Bei der letzten Strategie, die ich mitentwickelt habe, haben wir die Fonds in drei Klassen unterteilt. Zuerst liquide Fonds, die 20 Kriterien erfüllen und zu den Top-10-Prozent-Fonds gemäss ISS und MSCI gehören. Dann geschlossene Fonds, die nicht gehandelt werden, mit vertieften Analysen und Berichten, die auch positive Beiträge zu den Zielen bewerten.
Bevor wir sie empfehlen, machen wir eine Due Diligence: Interviews mit den Verantwortlichen, Studium der einschlägigen Berichte und Prüfung des Leistungsausweises. Zuletzt Restricted Investment Universe Funds, die per Definition keine Negativkriterien verletzen, beispielsweise Immobilien.

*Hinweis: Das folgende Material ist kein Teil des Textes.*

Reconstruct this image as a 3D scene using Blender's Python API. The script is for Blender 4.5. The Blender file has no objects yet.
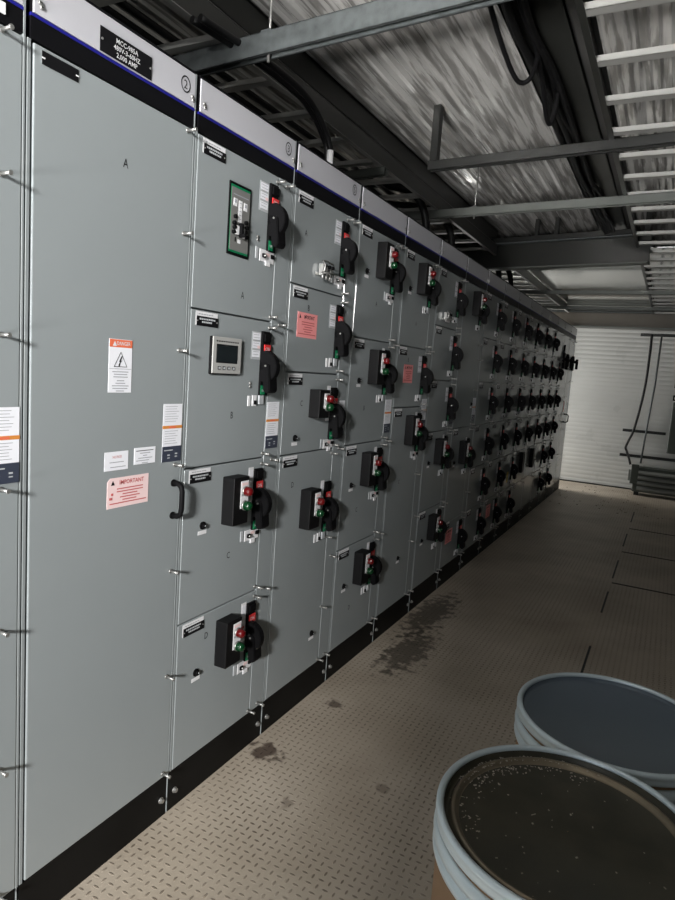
import bpy, bmesh, math, random
from mathutils import Vector, Matrix
random.seed(7)
PI = math.pi
COL = bpy.context.scene.collection

# ------------------------------------------------------------------ materials
def nodes(name):
    m = bpy.data.materials.new(name); m.use_nodes = True
    nt = m.node_tree; b = nt.nodes['Principled BSDF']
    return m, nt, b
def N(nt, t, **kw):
    n = nt.nodes.new(t)
    for k, v in kw.items(): setattr(n, k, v)
    return n
def mat(name, col, rough=0.5, metal=0.0, noise=0.0, nscale=8.0, bump=0.0, bscale=60.0, rvar=0.0, coat=0.0, spec=None, emit=None, stretch=None):
    m, nt, b = nodes(name)
    L = nt.links.new
    b.inputs['Base Color'].default_value = (*col, 1)
    b.inputs['Roughness'].default_value = rough
    b.inputs['Metallic'].default_value = metal
    if spec is not None: b.inputs['Specular IOR Level'].default_value = spec
    if coat: b.inputs['Coat Weight'].default_value = coat; b.inputs['Coat Roughness'].default_value = .1
    if emit:
        b.inputs['Emission Color'].default_value = (*emit[0], 1); b.inputs['Emission Strength'].default_value = emit[1]
    tc = N(nt, 'ShaderNodeTexCoord'); mp = N(nt, 'ShaderNodeMapping'); L(tc.outputs['Object'], mp.inputs['Vector'])
    if stretch: mp.inputs['Scale'].default_value = stretch
    if noise or rvar:
        n = N(nt, 'ShaderNodeTexNoise'); n.inputs['Scale'].default_value = nscale; n.inputs['Detail'].default_value = 6
        L(mp.outputs['Vector'], n.inputs['Vector'])
        if noise:
            mx = N(nt, 'ShaderNodeMix', data_type='RGBA')
            mx.inputs['A'].default_value = tuple(max(0, c*(1-noise)) for c in col)+(1,)
            mx.inputs['B'].default_value = tuple(min(1, c*(1+noise)) for c in col)+(1,)
            L(n.outputs['Fac'], mx.inputs['Factor']); L(mx.outputs['Result'], b.inputs['Base Color'])
        if rvar:
            mr = N(nt, 'ShaderNodeMapRange'); mr.inputs['From Min'].default_value = .3; mr.inputs['From Max'].default_value = .7
            mr.inputs['To Min'].default_value = max(.02, rough-rvar); mr.inputs['To Max'].default_value = rough+rvar
            L(n.outputs['Fac'], mr.inputs['Value']); L(mr.outputs['Result'], b.inputs['Roughness'])
    if bump:
        n2 = N(nt, 'ShaderNodeTexNoise'); n2.inputs['Scale'].default_value = bscale; n2.inputs['Detail'].default_value = 3
        L(mp.outputs['Vector'], n2.inputs['Vector'])
        bp = N(nt, 'ShaderNodeBump'); bp.inputs['Strength'].default_value = bump; bp.inputs['Distance'].default_value = .01
        L(n2.outputs['Fac'], bp.inputs['Height']); L(bp.outputs['Normal'], b.inputs['Normal'])
    return m

M = {}
M['panel'] = mat('panel_grey_paint', (.258, .283, .292), .15, noise=.03, nscale=5, rvar=.04, bump=.012, bscale=7)
M['edge'] = mat('panel_edge_paint', (.235, .258, .265), .45)
M['strip'] = mat('header_strip_paint', (.47, .47, .505), .3, noise=.03, nscale=9)
M['black'] = mat('black_paint', (.004, .004, .005), .45, spec=.15)
M['base'] = mat('black_base_paint', (.0045, .0045, .0045), .5, noise=.6, nscale=6, spec=.12)
M['plastic'] = mat('black_plastic', (.0045, .0045, .005), .5, spec=.06)
M['boxplastic'] = mat('black_box_plastic', (.004, .004, .0045), .55, spec=.15, bump=.05, bscale=200)
M['blue'] = mat('blue_line', (.010, .010, .20), .4)
M['white'] = mat('white_label', (.72, .72, .74), .5)
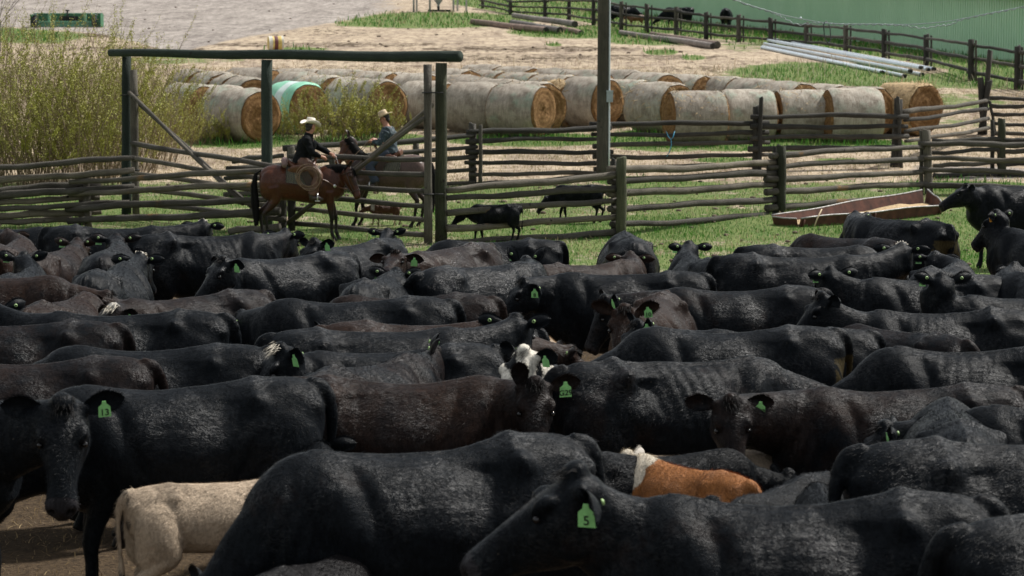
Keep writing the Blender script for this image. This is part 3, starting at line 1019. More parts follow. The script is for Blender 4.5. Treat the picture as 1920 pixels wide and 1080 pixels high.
    for k in range(240):
        a = R.uniform(0, 2 * PI); rr = R.uniform(0.0, 1.0)
        pp = [Vector((-0.82, 0, 1.40)), Vector((-0.93, 0, 1.33)), Vector((-0.97, 0, 1.10)), Vector((-0.95, 0, 0.75)), Vector((-0.93, 0, R.uniform(0.30, 0.45)))]
        wd = [0.02, 0.035, 0.065, 0.085, 0.05]
        q = [p + Vector((math.cos(a), math.sin(a), 0)) * w_ * rr for p, w_ in zip(pp, wd)]
        tw = Vector((-math.sin(a), math.cos(a), 0)) * 0.010
        for i in range(4):
            mb.add([q[i] - tw, q[i] + tw, q[i + 1] + tw, q[i + 1] - tw], [(0, 1, 2, 3)])
    mb.build('tail', M['hair_black'], body)
    return root, body, H, fx, sd, up, pts, dirs
M['leather'] = simple('brown_leather', (0.11, 0.042, 0.022), 0.45, 0.35, 14)
M['leather_dark'] = simple('dark_leather', (0.035, 0.018, 0.012), 0.45, 0.35, 14)
M['metal'] = simple('bright_metal', (0.6, 0.6, 0.58), 0.3, 0.1, 20, 0.9)
M['rope'] = simple('rope', (0.19, 0.125, 0.08), 0.8, 0.3, 60, bmp=0.004)
def blanket_mat():
    m, nt, p = new_mat('striped_blanket')
    w = nt.nodes.new('ShaderNodeTexWave'); w.wave_type = 'BANDS'; w.bands_direction = 'X'
    w.inputs['Scale'].default_value = 7; w.inputs['Distortion'].default_value = 4; w.inputs['Detail'].default_value = 1
    L(nt, coords(nt), w.inputs['Vector'])
    L(nt, ramp(nt, w.outputs['Fac'], [(0.3, (0.03, 0.03, 0.025)), (0.5, (0.27, 0.27, 0.20)), (0.75, (0.07, 0.06, 0.04))]), p.inputs['Base Color'])
    p.inputs['Roughness'].default_value = 0.95
    return m
M['blanket'] = blanket_mat()
def horse_section(x, off=0.0, zlo=-2):
    """half outline of the horse barrel at x (right side up and over to the left)"""
    a = None
    for i in range(len(HORSE_T) - 1):
        if HORSE_T[i][0] <= x <= HORSE_T[i + 1][0]:
            t = (x - HORSE_T[i][0]) / (HORSE_T[i + 1][0] - HORSE_T[i][0])
            a = [HORSE_T[i][k] * (1 - t) + HORSE_T[i + 1][k] * t for k in range(4)]
    _, top, bot, w = a
    zc = (top + bot) / 2
    def P(ang):
        ca, sa = math.cos(ang), math.sin(ang)
        nu = 1.9 if sa >= 0 else 2.1
        hh = (top - zc) if sa >= 0 else (zc - bot)
        return Vector((x, (w + off) * sup(ca, nu), zc + (hh + off) * sup(sa, nu)))
    return P
def saddle_up(root, body):
    """tack: blanket, saddle with horn and cantle, fenders, stirrups, cinch"""
    mb = MB()
    nx, na = 10, 22
    for layer, off in ((0, 0.035), (1, 0.018)):
        pass
    V = []
    for i in range(nx):
        x = -0.33 + 0.66 * i / (nx - 1)
        P = horse_section(x, 0.028)
        for j in range(na):
            V.append(P(D(6) + D(168) * j / (na - 1)))
    for i in range(nx):
        x = -0.33 + 0.66 * i / (nx - 1)
        P = horse_section(x, 0.012)
        for j in range(na):
            V.append(P(D(6) + D(168) * j / (na - 1)))
    F = []
    n1 = nx * na
    for i in range(nx - 1):
        for j in range(na - 1):
            q = (i * na + j, i * na + j + 1, (i + 1) * na + j + 1, (i + 1) * na + j)
            F.append(q); F.append(tuple(reversed([k + n1 for k in q])))
    for i in range(nx - 1):
        for j in (0, na - 1):
            F.append((i * na + j, (i + 1) * na + j, (i + 1) * na + j + n1, i * na + j + n1))
    for j in range(na - 1):
        for i in (0, nx - 1):
            F.append((i * na + j, i * na + j + 1, i * na + j + 1 + n1, i * na + j + n1))
    mb.add(V, F)
    bl = mb.build('saddle_blanket', M['blanket'], root)
    parts = []
    prof = [(-0.30, 1.60, 0.13), (-0.27, 1.63, 0.16), (-0.22, 1.57, 0.17), (-0.08, 1.515, 0.165), (0.08, 1.52, 0.15), (0.18, 1.565, 0.145), (0.24, 1.56, 0.12)]
    rings = []
    for q in spline(prof, 3):
        x, top, w = q
        rings.append((Vector((x, 0, top - 0.07)), Vector((0, 1, 0)), Vector((0, 0, 1)), w, 0.07, 0.09, 2.2, 2.0))
    loft(parts, rings, 18)
    for s in (-1, 1):
        ell(parts, (-0.02, s * 0.19, 1.40), (0.30, 0.05, 0.14), Matrix.Rotation(D(-s * 30), 3, 'X'))
    limb(parts, [(0.22, 0, 1.56, 0.04), (0.25, 0, 1.63, 0.026), (0.265, 0, 1.68, 0.028), (0.275, 0, 1.70, 0.042)], 10)
    ell(parts, (0.275, 0, 1.705), (0.05, 0.045, 0.016))
    co, F = fuse(parts, 0.018, 3)
    me = bpy.data.meshes.new('saddle'); me.from_pydata(co.tolist(), [], F); me.materials.append(M['leather'])
    me.polygons.foreach_set('use_smooth', [True] * len(me.polygons))
    sad = link('saddle', me, root)
    for s in (-1, 1):
        mb = MB()
        y0, y1 = s * 0.305, s * 0.325
        pr = [(-0.06, 1.36), (0.10, 1.40), (0.30, 1.02), (0.30, 0.96), (0.24, 0.96), (0.10, 1.08)]
        a_ = [(x, y0, z) for x, z in pr]; b_ = [(x, y1, z) for x, z in pr]
        k = len(pr)
        mb.add(a_ + b_, [tuple(range(k)), tuple(reversed(range(k, 2 * k)))] + [(i, i + k, (i + 1) % k + k, (i + 1) % k) for i in range(k)])
        mb.build('fender', M['leather_dark'], sad, smooth=False)
        mb = MB()
        X = 0.285
        pts = [(X, s * 0.33, 0.99), (X, s * 0.425, 0.93), (X, s * 0.44, 0.84), (X, s * 0.37, 0.815), (X, s * 0.30, 0.84), (X, s * 0.30, 0.93), (X, s * 0.33, 0.99)]
        mb.tube(pts, 0.013, 8)
        mb.box((X - 0.05, min(s * 0.30, s * 0.435), 0.808), (X + 0.05, max(s * 0.30, s * 0.435), 0.826))
        mb.build('stirrup', M['metal'], sad)
    mb = MB()
    P = horse_section(0.22, 0.012)
    pts = [P(D(-170) + D(340) * j / 30 - D(0)) for j in range(31)]
    mb.tube(pts + [pts[0]], 0.016, 6)
    mb.build('cinch', M['leather_dark'], sad)
    return bl, sad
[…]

Sollten Stiftungen in der Lage sein, ihre Vermögen selbst nachhaltig anzulegen und zu verwalten?
Ja, wenn das Know-how und die Ressourcen vorhanden sind. Die meisten Stiftungsräte engagieren sich ehrenamtlich, vielen fehlt das notwendige Anlagewissen, das Nachhaltigkeits-Know-how und vor allem die Zeit. In diesem Fall sollte sich eine Stiftung überlegen, wie sie ihre finanziellen Ziele effizient erreichen und ihren Stiftungszweck erfüllen kann.
Sie kann die Arbeit delegieren, aber nicht die Verantwortung. Es empfiehlt sich ausserdem, die organisatorische Struktur für die Vermögensanlagen generell zu überdenken, um Effizienz und Professionalität zu verbessern. Dazu gehört ein Investment Committee, das den Stiftungsrat entlastet und von einem unabhängigen Berater unterstützt wird.
Ist es aufwendig, nachhaltige Anlagestrategien zu entwickeln, umzusetzen und zu überwachen?
Nicht zwingend. Das hängt von der Grösse der Stiftung und Expertise des Beraters ab. Wenn ein Berater andere Stiftungen betreut, muss er das Rad nicht neu erfinden und kann dieselben Werkzeuge nutzen. Am meisten zu tun geben die Wertedefinition und Anlagestrategie.
Wir haben unsere Prozesse weitgehend optimiert und darum mehr Zeit für die Beratung. Ausserdem teilen wir unser Wissen mit dem Stiftungsrat und schulen, falls gewünscht, die Mitarbeitenden.
Wie stellen Sie sicher, dass die Vermögen der Stiftungen ESG- oder SRI-konform investiert werden?
Zum einen hinterfragen wir die Werte. Wenn ein Stiftungsrat beispielsweise Unternehmen ausschliessen will, die Menschenrechte verletzen, fragen wir, was er unter Menschenrechtsverletzungen versteht. Das komplette Portfolio prüfen wir alle drei Monate und suchen Abweichungen von den Werten.
Wenn beispielsweise ein Automobilhersteller wie Volkswagen wegen des Dieselskandals massiv an Glaubwürdigkeit verliert, passen wir das Portfolio sofort an. Greenwashing kann bei Anlagefonds ein Problem sein, weil manche intransparent sind. Deswegen sind Interviews und eine sorgfältige Due Diligence so wichtig.